Community response of new ubuntu artwork

Jan Kokoska jan at fry-it.com
Thu Oct 14 00:25:00 UTC 2004


On Thu, 2004-10-14 at 00:09 +0100, Mark Shuttleworth wrote:
> people, of different shapes and sizes, being people. Our logo emphasizes 
> the idea of people of different ethnic backgrounds working and playing 
> together, so we tried to work that into it. Now, visually, it's very 
> hard to put people into computer art. You should SEE some of the early 
> mockups. Nonetheless, we pursued this idea with professional artists and 
> designers, and the images you see today are the first in a series that 
> attempt to encapsulate the theme of warmth, human-ness, diversity, 
> sharing, caring and nature.

I appreciate the apparent attempt for professionalism, but plainly and
simply, this is not what I could start to teach my sysadmin workshop
with early next week. Talk about being caught off guard, I would like to
have more workshops after that one.

I understand this will *not* be the default theme in the stable release,
so I can still rely on Ubuntu, however slightly shaken.

---

If the previous turns out not to be the case, though, I am not going to
tweak some extra package and set up an apt cache to hide my
embarassement. There is not any. I am a white male in my twenties, not
too worried about political correctness, quite judgmental indeed, and
this is certainly not the most explicit piece of graphics I have seen in
my life. But out of plain pragmaticism I would have to use tried and
proven Debian there and stop giving out CDs with your distro to my
friends who rely on me with technical issues.

I am not having a single guy calling me up that his g/f is upset about
the half-naked women on his computer and hold me responsible. 

I don't even dare to think about the reactions of people from cultures
that have not been preoccupied with tearing down any and all social
taboos during the last century or so. What a poor crowd lives on this
planet, not ready to cheer on a collection of models ready to explore
each other's private parts on their very desktop!

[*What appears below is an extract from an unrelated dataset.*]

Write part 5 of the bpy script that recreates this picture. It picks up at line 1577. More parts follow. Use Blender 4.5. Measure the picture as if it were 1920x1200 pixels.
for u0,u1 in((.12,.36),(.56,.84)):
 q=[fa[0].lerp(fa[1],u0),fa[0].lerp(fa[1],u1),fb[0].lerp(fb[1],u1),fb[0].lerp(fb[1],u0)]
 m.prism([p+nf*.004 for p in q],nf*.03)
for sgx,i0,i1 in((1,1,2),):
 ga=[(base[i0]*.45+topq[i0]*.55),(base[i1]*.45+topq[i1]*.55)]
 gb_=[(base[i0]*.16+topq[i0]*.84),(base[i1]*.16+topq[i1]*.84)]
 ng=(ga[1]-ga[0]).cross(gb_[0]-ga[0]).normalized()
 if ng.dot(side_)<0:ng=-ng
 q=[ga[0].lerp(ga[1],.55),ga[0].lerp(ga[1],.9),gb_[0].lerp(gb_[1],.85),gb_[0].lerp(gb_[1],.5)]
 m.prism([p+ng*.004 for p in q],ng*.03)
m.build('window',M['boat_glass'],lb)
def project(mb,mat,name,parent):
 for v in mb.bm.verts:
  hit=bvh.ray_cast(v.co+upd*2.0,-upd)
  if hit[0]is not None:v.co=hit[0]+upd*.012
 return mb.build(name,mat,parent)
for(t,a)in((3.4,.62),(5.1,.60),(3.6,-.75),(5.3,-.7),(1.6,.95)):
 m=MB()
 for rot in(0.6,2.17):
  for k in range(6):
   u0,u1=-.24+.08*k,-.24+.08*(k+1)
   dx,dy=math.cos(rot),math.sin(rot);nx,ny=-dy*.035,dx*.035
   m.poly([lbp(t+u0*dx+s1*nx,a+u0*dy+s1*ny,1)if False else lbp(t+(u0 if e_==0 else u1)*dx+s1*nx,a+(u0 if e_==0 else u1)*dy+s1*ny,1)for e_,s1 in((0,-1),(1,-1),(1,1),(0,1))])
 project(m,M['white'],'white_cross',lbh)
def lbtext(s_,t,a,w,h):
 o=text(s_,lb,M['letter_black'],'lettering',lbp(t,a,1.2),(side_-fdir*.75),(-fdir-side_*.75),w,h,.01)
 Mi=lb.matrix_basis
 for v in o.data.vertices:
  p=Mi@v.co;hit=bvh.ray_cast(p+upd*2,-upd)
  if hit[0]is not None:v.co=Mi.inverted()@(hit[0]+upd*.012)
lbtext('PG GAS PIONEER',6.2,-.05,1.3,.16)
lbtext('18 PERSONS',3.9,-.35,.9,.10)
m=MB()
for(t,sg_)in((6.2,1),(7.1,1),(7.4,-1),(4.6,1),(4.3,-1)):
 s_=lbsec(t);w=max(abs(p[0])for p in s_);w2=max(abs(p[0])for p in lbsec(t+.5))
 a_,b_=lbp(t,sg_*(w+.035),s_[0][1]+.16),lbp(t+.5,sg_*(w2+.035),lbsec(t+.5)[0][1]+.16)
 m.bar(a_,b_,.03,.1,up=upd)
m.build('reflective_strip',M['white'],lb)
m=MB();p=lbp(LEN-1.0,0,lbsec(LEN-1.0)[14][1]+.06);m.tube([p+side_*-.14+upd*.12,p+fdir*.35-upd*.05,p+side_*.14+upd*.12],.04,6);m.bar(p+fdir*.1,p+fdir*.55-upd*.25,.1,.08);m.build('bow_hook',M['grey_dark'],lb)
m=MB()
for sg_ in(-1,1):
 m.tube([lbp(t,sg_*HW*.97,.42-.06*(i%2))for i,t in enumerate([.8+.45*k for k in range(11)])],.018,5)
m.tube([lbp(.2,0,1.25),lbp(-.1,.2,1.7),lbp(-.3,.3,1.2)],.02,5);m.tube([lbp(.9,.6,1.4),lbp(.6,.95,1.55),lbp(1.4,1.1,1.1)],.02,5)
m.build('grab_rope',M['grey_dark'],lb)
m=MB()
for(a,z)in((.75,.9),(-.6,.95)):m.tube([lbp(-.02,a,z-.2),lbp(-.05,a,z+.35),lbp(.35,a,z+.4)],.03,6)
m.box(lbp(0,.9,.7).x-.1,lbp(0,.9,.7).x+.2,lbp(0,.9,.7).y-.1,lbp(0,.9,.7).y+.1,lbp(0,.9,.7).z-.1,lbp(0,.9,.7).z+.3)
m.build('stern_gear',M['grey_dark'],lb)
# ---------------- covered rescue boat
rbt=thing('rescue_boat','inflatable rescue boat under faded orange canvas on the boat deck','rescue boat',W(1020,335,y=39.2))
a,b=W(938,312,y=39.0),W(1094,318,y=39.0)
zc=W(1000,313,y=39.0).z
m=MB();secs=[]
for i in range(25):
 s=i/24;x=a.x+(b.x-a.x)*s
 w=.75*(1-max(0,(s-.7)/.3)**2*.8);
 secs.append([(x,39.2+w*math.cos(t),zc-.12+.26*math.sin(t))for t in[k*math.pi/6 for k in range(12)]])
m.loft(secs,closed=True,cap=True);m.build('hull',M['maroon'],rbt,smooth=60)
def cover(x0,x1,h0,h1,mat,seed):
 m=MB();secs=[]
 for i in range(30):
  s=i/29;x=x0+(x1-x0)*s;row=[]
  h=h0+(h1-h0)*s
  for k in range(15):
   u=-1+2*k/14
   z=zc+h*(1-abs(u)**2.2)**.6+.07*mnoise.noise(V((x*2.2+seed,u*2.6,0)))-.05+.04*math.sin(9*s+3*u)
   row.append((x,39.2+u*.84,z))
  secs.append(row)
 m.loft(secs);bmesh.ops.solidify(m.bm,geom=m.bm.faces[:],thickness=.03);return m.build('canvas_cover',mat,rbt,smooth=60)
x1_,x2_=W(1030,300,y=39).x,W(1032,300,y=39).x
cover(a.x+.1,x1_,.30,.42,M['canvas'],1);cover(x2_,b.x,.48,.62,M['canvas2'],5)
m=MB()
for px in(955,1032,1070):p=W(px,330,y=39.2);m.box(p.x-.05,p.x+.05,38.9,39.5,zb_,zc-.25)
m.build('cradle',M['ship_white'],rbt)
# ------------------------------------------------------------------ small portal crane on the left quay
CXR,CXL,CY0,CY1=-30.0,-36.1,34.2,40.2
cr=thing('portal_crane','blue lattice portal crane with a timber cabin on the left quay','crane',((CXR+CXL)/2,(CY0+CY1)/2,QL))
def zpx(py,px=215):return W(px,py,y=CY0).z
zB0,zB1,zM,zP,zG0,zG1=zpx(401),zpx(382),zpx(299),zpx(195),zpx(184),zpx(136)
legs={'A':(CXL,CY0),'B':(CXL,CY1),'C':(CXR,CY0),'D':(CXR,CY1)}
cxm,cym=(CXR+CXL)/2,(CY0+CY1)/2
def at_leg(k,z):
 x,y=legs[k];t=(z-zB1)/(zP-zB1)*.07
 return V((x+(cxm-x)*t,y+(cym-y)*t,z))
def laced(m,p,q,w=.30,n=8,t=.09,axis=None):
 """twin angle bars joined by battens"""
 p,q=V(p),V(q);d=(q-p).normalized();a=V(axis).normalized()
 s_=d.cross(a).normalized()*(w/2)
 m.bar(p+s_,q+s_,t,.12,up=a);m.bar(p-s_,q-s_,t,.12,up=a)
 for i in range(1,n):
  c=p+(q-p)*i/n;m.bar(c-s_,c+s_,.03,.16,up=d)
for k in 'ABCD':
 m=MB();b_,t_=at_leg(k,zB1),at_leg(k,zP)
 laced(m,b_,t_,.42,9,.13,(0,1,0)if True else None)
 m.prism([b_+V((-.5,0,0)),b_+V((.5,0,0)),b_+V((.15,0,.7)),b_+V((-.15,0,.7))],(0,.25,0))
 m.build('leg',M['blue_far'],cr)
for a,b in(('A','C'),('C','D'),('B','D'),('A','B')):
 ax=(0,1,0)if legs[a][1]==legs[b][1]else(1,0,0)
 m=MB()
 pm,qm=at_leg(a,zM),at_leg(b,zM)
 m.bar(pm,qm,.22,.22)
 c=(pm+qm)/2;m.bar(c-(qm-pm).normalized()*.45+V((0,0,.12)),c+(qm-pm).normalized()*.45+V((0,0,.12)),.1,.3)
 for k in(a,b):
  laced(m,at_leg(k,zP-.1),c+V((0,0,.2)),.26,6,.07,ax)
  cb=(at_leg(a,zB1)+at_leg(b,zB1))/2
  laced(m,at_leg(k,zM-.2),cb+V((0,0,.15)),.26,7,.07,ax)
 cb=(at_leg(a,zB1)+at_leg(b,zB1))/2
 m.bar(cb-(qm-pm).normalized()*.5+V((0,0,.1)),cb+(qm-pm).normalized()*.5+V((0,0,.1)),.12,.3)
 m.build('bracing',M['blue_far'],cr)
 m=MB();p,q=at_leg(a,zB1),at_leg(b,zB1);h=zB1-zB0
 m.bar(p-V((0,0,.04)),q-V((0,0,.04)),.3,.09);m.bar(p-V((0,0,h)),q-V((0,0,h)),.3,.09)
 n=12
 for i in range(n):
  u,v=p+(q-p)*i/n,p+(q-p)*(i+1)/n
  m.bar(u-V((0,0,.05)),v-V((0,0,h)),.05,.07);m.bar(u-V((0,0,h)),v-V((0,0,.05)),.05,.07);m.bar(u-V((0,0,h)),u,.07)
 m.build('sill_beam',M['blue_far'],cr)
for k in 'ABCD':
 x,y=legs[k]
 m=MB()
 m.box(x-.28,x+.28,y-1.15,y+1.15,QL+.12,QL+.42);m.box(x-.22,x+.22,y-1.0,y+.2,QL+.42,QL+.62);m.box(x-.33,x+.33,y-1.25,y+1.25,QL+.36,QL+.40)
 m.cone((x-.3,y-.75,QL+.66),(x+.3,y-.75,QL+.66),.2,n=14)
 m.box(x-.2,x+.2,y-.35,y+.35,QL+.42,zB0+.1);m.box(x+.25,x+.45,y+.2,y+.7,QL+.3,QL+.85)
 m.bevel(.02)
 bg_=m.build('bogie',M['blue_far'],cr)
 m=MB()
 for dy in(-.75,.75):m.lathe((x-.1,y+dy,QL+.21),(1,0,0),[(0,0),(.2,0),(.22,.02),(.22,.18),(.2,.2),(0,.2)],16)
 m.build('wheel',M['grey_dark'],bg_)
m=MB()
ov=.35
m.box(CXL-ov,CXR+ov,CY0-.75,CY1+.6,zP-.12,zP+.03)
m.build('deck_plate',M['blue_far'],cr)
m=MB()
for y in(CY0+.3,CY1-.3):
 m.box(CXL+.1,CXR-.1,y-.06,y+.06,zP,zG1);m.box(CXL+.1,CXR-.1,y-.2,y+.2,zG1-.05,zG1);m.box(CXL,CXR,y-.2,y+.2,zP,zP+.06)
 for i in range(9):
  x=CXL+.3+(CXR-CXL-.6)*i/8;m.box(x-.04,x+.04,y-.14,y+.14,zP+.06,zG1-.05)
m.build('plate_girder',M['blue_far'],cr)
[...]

Would you believe that my father, a successful middle-aged businessman
who has seen the world, refuses to use Mozilla because it features a
tyrranosaurus? What a pain, before Firefox came out, I could have saved
two reinstalls of his box already. 

It would not be too bad on the other hand if some effort was spent  on
finding a distinctive, simple *and* neutral logo, like Linux, GNU,
Debian or Apache have. Python's snake, Mozilla's saurus and BSDs' devils
don't turn out to be good examples in this respect. There are people out
there who do not know about technical advantages of the featured
software and who would not queue up to get a chip implant, scary world
indeed.

The massive momentum that is building around Ubuntu is not here because
you give out fancy wallpapers interesting to a marginal minority of sex-
starved geeks. It is here because people would very much like to get a
free OS usable even by beginners. Or a Debian that works out of the box.
Simply something real and reliable, to use every day, to love, to be
proud of. Don't divide them before they were even united.